I was reminded of this film today as the memory of my somewhat uncustomary adolescent experience with romance popped into my head. What seems like eons ago, i wrote on the subject of how i have approached every romantic entanglement, declaring that it always requires the acquisition of consent from the maiden before i proceed. Perhaps i've made this connection before, but today it sunk home as i was traversing the cold urban streets, contemplating the long hunger that comes with winter. The character of Stephane had made his imprint on every relationship i'd attempted since first viewing his calculating meanderings. I sought to sustain that longing. Like a forceful gale filling the belly of a high sail, i turned my stern towards the gusts of unimpeded emotional fuel.

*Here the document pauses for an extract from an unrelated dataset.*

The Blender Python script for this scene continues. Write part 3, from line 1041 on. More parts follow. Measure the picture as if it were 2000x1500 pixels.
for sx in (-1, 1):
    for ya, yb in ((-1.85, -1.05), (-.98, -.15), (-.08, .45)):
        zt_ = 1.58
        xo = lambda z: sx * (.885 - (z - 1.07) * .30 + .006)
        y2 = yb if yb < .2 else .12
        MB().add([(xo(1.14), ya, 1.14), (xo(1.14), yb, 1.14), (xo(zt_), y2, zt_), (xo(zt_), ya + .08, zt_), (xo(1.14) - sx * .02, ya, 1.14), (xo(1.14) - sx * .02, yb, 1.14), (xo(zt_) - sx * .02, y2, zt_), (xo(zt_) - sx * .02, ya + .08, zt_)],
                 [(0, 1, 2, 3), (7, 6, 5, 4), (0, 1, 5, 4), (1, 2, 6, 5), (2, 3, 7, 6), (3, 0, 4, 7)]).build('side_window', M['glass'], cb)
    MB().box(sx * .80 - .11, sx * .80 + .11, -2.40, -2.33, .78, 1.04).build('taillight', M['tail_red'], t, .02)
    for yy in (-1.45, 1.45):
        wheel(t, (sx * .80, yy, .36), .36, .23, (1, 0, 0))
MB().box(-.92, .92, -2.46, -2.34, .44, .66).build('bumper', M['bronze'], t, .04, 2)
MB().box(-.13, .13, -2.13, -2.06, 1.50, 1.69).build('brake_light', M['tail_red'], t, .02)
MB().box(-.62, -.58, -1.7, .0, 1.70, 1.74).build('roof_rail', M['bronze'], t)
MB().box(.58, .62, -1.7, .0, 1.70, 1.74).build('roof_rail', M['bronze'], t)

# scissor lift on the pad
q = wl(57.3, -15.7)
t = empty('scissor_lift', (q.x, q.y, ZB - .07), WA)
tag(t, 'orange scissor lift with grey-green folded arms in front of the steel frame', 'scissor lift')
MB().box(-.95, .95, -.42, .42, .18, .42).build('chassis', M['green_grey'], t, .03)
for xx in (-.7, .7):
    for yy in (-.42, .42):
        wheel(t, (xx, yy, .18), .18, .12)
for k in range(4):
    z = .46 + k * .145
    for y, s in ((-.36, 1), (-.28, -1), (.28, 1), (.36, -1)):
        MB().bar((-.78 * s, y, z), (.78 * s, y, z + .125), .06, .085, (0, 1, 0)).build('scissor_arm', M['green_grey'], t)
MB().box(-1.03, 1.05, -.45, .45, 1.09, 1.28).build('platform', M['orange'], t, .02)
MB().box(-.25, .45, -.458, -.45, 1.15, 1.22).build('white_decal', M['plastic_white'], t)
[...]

I'm not sure what this ultimately says about me. I know that in my minustrations, i strive to be incredibly didactic and controlled, and perhaps this has the effect of closing off a large portion of myself from potential romantic harm. Mine may often be a heart in winter, but one that is always aware that Spring and all the life/passion/animation it brings is blissfully around the corner.


Anonymous said...

Beautiful in it's Eloquence!

Have you ever considered authoring something publishable for mass consumption?

Vesta said...

I do applaud the way you lay out your vulnerabilities for us to examine here. In the same way as you are able to fill the “young lass’s soul”, so she can fill yours. And, perhaps all that there can be between two particular people is the “longing”. That’s life. There is only so much food on the table in which we should partake, for many reasons. And so, parts of our heart will always be “in winter”, so that we can put our energies towards those relationships most important to us.
But, there is room at the table, I think, for various types of meals (relationships), and the opportunity to express yourself so eloquently to us on this subject, demonstrates to us very clearly that you are aware of all the seasons.
A lovely examination of a most complex internal dynamic!

Deity said...

I have in fact written an entirely way too long serial novel. And there have been dialogues with authorities that tell me it's not suitable for mass consumption. Thus, i turn my pen to these pages.

I quite agree that there is a limit to how much sustenance one can gorge on. There needs to be - and i stress 'needs' - a great deal more "living off the fat".